## WHAT IS ASKED
Transcribe each line of the material as it is, and drop any picture.

[START OF DATA SEGMENT]

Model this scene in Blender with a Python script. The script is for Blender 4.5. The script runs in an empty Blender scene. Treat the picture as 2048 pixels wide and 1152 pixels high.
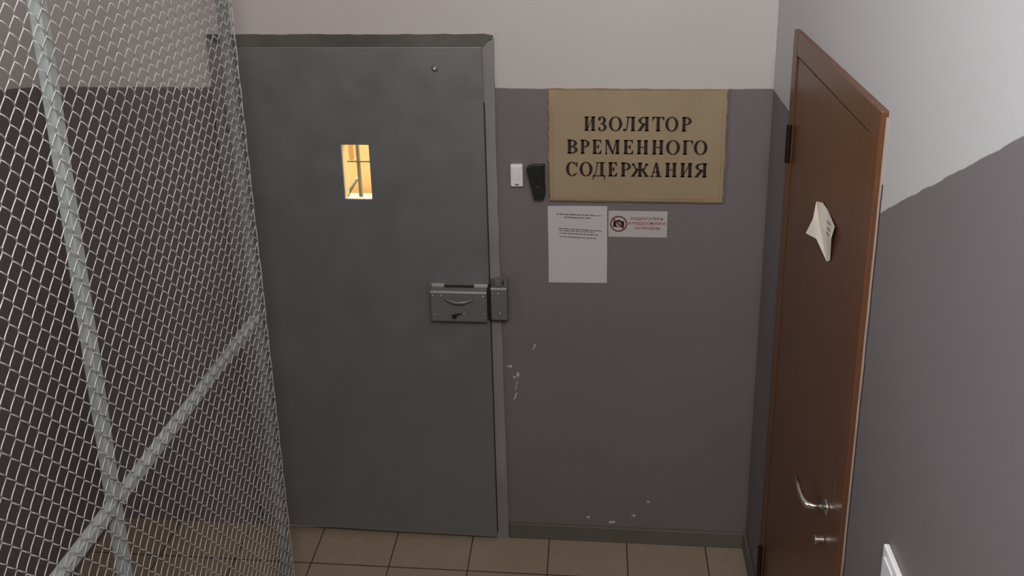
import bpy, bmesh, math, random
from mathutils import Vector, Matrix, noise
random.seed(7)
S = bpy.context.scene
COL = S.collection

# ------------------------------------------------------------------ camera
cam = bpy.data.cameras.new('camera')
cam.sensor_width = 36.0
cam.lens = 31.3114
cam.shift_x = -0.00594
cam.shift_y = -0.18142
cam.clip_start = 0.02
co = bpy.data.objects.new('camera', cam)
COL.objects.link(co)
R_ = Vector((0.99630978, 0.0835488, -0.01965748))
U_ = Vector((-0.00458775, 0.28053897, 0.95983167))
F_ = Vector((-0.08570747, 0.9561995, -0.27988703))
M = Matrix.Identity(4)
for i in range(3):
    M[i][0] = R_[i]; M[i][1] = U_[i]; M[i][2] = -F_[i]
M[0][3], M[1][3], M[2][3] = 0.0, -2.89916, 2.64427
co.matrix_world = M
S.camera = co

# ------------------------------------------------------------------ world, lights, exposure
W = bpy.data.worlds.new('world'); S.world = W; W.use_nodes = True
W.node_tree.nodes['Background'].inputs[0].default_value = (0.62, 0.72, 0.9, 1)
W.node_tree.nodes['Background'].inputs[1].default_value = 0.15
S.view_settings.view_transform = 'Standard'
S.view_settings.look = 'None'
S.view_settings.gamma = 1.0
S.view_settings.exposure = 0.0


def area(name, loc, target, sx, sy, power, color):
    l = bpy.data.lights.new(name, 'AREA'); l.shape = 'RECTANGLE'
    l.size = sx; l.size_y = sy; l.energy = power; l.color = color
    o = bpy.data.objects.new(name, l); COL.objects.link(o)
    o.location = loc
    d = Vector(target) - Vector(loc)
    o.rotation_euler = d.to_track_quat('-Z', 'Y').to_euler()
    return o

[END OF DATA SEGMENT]

## FINISHED TASK
Model this scene in Blender with a Python script. The script is for Blender 4.5. The script runs in an empty Blender scene. Treat the picture as 2048 pixels wide and 1152 pixels high.
import bpy, bmesh, math, random
from mathutils import Vector, Matrix, noise
random.seed(7)
S = bpy.context.scene
COL = S.collection

# ------------------------------------------------------------------ camera
cam = bpy.data.cameras.new('camera')
cam.sensor_width = 36.0
cam.lens = 31.3114
cam.shift_x = -0.00594
cam.shift_y = -0.18142
cam.clip_start = 0.02
co = bpy.data.objects.new('camera', cam)
COL.objects.link(co)
R_ = Vector((0.99630978, 0.0835488, -0.01965748))
U_ = Vector((-0.00458775, 0.28053897, 0.95983167))
F_ = Vector((-0.08570747, 0.9561995, -0.27988703))
M = Matrix.Identity(4)
for i in range(3):
    M[i][0] = R_[i]; M[i][1] = U_[i]; M[i][2] = -F_[i]
M[0][3], M[1][3], M[2][3] = 0.0, -2.89916, 2.64427
co.matrix_world = M
S.camera = co

# ------------------------------------------------------------------ world, lights, exposure
W = bpy.data.worlds.new('world'); S.world = W; W.use_nodes = True
W.node_tree.nodes['Background'].inputs[0].default_value = (0.62, 0.72, 0.9, 1)
W.node_tree.nodes['Background'].inputs[1].default_value = 0.15
S.view_settings.view_transform = 'Standard'
S.view_settings.look = 'None'
S.view_settings.gamma = 1.0
S.view_settings.exposure = 0.0


def area(name, loc, target, sx, sy, power, color):
    l = bpy.data.lights.new(name, 'AREA'); l.shape = 'RECTANGLE'
    l.size = sx; l.size_y = sy; l.energy = power; l.color = color
    o = bpy.data.objects.new(name, l); COL.objects.link(o)
    o.location = loc
    d = Vector(target) - Vector(loc)
    o.rotation_euler = d.to_track_quat('-Z', 'Y').to_euler()
    return o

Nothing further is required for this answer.